Maka sebenarnya tidak salah ada
pengusaha yang membuat perusahaan arwana. Lokasinya pun sudah benar: di Kalbar.
Hanya di situlah arwana hidup.
Yakni jenis arwana termahal di dunia: arwana merah.
Pun yang warna perak banyak
juga terdapat di Kapuas. Dengan harga setengahnya.
Kalbar hanya bersaing dengan
Vietnam dan Kamboja.
Yang saya pelihara di akuarium
lobi kantor itu adalah yang warna perak. Sejak umur 3 bulan juga. Sampai umur
enam tahun. Saya suka terhibur melihat geraknya yang kalem tapi penuh wibawa.
Sampai ada wartawan saya yang berseloroh: wartawan yang tulisannya jelek akan
dijadikan makanan arwana.
Redaktur saya yang di Pontianak
itu juga sudah tidak membiakkan arwana lagi. Ia sudah meninggal dunia.
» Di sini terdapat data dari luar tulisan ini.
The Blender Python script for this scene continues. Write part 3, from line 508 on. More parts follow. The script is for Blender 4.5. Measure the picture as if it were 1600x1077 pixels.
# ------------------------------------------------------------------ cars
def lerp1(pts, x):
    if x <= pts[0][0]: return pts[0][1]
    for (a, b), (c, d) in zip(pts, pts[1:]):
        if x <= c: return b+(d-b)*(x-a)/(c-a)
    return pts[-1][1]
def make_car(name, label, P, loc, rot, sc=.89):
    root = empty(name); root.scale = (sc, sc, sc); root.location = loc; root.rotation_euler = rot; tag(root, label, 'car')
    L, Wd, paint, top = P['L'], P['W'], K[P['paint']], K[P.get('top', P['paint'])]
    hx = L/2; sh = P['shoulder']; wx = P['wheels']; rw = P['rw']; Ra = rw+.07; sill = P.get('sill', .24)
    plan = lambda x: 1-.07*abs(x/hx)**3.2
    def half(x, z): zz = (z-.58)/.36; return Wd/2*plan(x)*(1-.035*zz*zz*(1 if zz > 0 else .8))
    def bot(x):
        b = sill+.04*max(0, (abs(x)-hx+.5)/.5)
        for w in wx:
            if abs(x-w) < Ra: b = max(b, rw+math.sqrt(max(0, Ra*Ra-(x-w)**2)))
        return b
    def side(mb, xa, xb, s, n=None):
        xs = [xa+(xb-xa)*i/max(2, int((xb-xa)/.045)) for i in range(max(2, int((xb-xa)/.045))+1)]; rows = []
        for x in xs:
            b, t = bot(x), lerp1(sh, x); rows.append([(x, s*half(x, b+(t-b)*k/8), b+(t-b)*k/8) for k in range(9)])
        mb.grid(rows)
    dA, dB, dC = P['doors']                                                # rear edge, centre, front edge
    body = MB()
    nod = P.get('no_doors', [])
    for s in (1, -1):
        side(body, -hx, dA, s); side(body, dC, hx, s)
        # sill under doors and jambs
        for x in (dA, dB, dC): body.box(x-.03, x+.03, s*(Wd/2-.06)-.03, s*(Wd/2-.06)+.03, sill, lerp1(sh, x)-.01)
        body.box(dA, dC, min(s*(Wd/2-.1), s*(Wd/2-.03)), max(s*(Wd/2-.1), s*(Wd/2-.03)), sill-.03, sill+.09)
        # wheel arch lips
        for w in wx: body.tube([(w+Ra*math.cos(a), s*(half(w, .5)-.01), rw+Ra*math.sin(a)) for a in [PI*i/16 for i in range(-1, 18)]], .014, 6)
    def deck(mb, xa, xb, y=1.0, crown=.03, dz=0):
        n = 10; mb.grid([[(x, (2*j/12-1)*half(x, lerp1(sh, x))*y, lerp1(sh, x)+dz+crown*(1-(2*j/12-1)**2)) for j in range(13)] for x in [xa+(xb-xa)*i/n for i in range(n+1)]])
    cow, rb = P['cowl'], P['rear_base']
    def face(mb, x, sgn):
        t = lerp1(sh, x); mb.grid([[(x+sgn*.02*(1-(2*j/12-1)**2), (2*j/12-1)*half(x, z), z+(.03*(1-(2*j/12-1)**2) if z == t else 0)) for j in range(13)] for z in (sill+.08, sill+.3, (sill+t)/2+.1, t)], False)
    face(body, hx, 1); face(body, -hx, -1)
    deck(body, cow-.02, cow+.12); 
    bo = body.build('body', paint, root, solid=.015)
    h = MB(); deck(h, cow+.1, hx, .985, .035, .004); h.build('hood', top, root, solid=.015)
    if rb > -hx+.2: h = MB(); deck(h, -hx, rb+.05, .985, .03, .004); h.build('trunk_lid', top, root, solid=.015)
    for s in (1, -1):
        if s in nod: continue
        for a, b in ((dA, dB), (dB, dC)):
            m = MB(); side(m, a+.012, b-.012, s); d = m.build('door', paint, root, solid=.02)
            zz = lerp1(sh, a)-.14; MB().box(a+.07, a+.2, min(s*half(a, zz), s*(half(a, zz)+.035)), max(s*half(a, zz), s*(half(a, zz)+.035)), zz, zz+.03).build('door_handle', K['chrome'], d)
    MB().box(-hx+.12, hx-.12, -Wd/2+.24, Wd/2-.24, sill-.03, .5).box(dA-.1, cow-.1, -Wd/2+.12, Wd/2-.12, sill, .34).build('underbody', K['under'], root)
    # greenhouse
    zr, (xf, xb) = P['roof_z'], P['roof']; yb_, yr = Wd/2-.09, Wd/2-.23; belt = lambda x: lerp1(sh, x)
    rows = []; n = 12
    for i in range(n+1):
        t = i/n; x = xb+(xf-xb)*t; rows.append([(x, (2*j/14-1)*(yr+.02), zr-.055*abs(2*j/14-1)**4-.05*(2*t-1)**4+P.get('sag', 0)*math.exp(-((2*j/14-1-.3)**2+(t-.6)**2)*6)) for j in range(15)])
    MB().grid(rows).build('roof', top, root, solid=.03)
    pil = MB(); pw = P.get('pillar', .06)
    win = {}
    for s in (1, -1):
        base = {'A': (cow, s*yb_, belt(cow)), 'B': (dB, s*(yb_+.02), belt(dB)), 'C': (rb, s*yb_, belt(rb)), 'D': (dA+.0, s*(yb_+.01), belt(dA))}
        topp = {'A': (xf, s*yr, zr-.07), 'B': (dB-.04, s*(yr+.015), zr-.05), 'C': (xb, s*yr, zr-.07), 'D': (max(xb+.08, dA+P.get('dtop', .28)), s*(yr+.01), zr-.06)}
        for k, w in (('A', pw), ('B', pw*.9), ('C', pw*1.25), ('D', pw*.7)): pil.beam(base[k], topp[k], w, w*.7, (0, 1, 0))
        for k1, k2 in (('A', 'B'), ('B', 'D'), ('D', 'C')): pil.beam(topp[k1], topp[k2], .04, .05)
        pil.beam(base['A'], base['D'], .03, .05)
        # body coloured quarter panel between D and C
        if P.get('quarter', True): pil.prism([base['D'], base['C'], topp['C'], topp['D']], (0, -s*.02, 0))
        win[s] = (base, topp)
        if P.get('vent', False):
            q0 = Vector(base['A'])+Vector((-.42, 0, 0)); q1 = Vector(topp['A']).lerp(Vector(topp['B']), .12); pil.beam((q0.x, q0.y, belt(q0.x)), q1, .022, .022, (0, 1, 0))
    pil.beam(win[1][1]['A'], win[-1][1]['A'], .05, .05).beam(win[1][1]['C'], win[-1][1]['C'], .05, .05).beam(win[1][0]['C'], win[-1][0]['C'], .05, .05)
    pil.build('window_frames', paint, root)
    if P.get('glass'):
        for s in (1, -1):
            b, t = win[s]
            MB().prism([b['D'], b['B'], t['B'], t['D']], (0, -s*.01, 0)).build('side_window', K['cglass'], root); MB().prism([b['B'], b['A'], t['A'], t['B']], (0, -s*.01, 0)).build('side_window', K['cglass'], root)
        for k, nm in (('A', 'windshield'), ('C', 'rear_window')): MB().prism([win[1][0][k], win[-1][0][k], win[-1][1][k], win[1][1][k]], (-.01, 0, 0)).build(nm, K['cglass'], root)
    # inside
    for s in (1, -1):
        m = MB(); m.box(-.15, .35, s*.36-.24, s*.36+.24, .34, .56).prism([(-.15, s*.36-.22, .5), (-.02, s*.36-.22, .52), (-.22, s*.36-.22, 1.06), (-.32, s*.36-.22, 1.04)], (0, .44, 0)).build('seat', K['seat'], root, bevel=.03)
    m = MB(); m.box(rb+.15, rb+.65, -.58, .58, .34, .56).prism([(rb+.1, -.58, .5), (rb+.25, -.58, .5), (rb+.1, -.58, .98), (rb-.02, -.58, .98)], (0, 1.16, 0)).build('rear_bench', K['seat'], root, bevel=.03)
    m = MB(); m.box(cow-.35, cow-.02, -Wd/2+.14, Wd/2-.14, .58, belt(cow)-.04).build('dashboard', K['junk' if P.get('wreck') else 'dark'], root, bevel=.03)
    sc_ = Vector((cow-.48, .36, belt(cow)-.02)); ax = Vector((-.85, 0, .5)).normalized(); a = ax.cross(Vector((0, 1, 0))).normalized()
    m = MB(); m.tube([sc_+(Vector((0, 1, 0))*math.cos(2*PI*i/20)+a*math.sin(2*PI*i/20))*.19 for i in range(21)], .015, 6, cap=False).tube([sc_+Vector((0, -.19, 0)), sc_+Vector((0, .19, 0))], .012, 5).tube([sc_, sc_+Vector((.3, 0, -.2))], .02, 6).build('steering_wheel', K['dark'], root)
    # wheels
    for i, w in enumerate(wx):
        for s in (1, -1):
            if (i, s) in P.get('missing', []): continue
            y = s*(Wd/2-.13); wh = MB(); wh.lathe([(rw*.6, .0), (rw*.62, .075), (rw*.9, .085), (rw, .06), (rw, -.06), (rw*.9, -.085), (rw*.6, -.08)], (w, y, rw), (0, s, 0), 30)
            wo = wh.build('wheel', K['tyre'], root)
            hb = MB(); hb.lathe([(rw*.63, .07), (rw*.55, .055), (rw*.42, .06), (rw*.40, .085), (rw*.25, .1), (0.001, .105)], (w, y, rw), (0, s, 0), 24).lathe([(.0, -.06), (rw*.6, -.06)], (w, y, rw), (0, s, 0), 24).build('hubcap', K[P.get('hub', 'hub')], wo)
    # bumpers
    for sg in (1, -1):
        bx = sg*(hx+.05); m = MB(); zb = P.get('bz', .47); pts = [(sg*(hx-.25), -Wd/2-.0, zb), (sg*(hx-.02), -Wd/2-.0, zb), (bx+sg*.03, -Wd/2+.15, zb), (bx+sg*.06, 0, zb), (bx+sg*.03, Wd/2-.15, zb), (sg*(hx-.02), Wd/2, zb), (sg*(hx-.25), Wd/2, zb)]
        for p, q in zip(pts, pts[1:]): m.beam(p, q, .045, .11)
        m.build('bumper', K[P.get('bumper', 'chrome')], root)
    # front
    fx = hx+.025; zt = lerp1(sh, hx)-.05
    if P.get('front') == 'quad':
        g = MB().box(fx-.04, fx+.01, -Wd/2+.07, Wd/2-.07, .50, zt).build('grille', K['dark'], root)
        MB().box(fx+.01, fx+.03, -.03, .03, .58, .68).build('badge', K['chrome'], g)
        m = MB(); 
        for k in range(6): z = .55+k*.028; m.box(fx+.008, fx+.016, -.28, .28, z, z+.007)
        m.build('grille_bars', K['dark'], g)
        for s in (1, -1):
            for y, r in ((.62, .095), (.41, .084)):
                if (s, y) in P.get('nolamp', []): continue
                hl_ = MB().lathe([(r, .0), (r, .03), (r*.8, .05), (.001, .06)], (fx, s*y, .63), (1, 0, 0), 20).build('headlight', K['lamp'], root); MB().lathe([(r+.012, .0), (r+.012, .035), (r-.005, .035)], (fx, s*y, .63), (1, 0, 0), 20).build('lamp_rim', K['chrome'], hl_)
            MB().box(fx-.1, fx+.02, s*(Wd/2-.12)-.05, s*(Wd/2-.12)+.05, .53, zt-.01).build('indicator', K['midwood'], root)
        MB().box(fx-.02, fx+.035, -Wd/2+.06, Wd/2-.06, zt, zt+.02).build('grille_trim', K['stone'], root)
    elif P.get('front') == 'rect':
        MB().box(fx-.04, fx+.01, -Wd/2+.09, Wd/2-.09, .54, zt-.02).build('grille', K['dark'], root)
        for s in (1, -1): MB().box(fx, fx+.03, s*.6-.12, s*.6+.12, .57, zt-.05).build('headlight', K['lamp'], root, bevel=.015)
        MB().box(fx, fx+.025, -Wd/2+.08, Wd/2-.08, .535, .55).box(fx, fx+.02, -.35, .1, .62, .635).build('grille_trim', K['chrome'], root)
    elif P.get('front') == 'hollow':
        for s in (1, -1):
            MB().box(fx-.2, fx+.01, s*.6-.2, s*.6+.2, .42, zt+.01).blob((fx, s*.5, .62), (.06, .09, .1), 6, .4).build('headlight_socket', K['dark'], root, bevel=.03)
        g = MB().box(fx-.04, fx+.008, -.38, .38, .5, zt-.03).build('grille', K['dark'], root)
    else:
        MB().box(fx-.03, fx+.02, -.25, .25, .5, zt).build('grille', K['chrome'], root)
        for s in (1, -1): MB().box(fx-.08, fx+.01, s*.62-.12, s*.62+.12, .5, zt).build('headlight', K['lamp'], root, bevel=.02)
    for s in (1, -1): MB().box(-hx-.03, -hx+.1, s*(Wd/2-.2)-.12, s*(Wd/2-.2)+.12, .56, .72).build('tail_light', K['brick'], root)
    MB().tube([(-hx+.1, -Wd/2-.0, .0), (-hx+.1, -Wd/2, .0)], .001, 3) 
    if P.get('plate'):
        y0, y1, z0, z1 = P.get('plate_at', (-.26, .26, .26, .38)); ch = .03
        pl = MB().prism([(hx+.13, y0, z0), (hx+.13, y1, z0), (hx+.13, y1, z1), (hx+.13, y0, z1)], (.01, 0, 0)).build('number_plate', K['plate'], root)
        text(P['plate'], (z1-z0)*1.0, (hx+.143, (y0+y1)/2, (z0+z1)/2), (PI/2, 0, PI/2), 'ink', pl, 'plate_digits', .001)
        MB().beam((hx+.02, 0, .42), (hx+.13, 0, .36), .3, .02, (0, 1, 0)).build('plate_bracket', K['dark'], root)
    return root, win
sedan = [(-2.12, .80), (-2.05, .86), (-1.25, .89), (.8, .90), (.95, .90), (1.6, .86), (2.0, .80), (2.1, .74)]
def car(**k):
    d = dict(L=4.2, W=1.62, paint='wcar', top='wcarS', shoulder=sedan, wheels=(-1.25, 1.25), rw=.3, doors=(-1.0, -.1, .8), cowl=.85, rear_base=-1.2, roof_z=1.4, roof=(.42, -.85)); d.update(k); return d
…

Tidak mudah membiakkan arwana
–mungkin karena itu HaHa memilih lebih bersemangat membiakkan sahamnya.
Sesukses-sukses jualan anak
arwana tidak akan bisa laku Rp 6 triliun. Jualan saham arwana hanya perlu
sedetik untuk klik. Langsung bisa laku Rp 6 triliun.
Padahal untuk membiakkan arwana
perlu menunggu indukannya bertelur. Lalu sang induk menaruh telur itu di
mulutnyi. Sampai menetas di situ.
Arwana yang sudah menetas tidak
langsung dilepas ke air bebas. Tetap disimpan dulu di mulut sang ibu. Menunggu
dulu sampai si janin mampu berenang gesit. Tujuannya: agar begitu keluar dari
mulut sang ibu bisa langsung lari kencang –menjauhi pemangsa. Bayi ikan arwana
memang sasaran yang empuk untuk dimakan ikan lainnya.
Di mulut sang ibu itu bisa
hidup 30 sampai 90 janin arwana. Kalau tidak percaya tanyalah Tukul bin Arwana.
Pasti ia juga tidak tahu.
Maka orang seperti HaHa harus
tahu: kapan sang induk sudah waktunya membuka mulut. Lalu memindahkan sang
induk ke kolam khusus –agar membuka mulut di situ.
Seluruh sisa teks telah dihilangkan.